Thursday, September 18, 2014

There was only one thing to do: abandon Jamestown.

They would take everyone. They would sail in four small pinnaces—the Bermuda-built Deliverance and Patience, and the Virginia-based Discovery and Virginia, parceling out their precious store of meal aboard each vessel. Barrels of water they could get from the well at Jamestown, one of the fort’s few remaining amenities.
They would sail 40 miles downriver to Chesapeake Bay and then set their courses northward. They would hug the Atlantic coast and make for Newfoundland, where the fishing season had begun. There they would seek out the English ships and plead to be taken aboard as passengers (along with cargoes of salted codfish) when they sailed for home.
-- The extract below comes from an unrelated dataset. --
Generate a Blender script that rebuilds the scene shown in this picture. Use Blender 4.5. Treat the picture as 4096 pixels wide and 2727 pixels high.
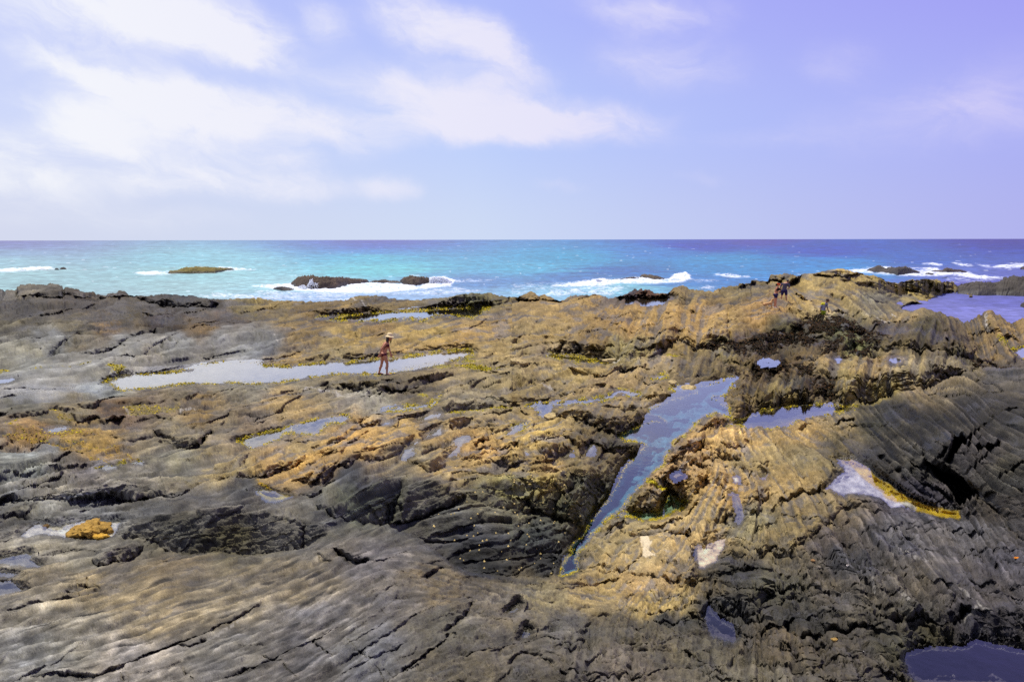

At least, that is what they thought.

Lieutenant-General Sir Thomas Gates had another plan in mind. He knew that there was another expedition from London bound for Virginia with food and supplies, but he had no idea when it had left England, or when it would reach Virginia. With that in mind, he secretly intended to “stay some ten days at Cape Comfort [Fort Algernon]” in case the relief ships should arrive. And he did not tell the colonists—nearly 250 of them, including Captain Davis and the men at the fort—that he was planning to use up ten precious days’ worth of food waiting for rescue.


What if ten days passed, and no relief ships came?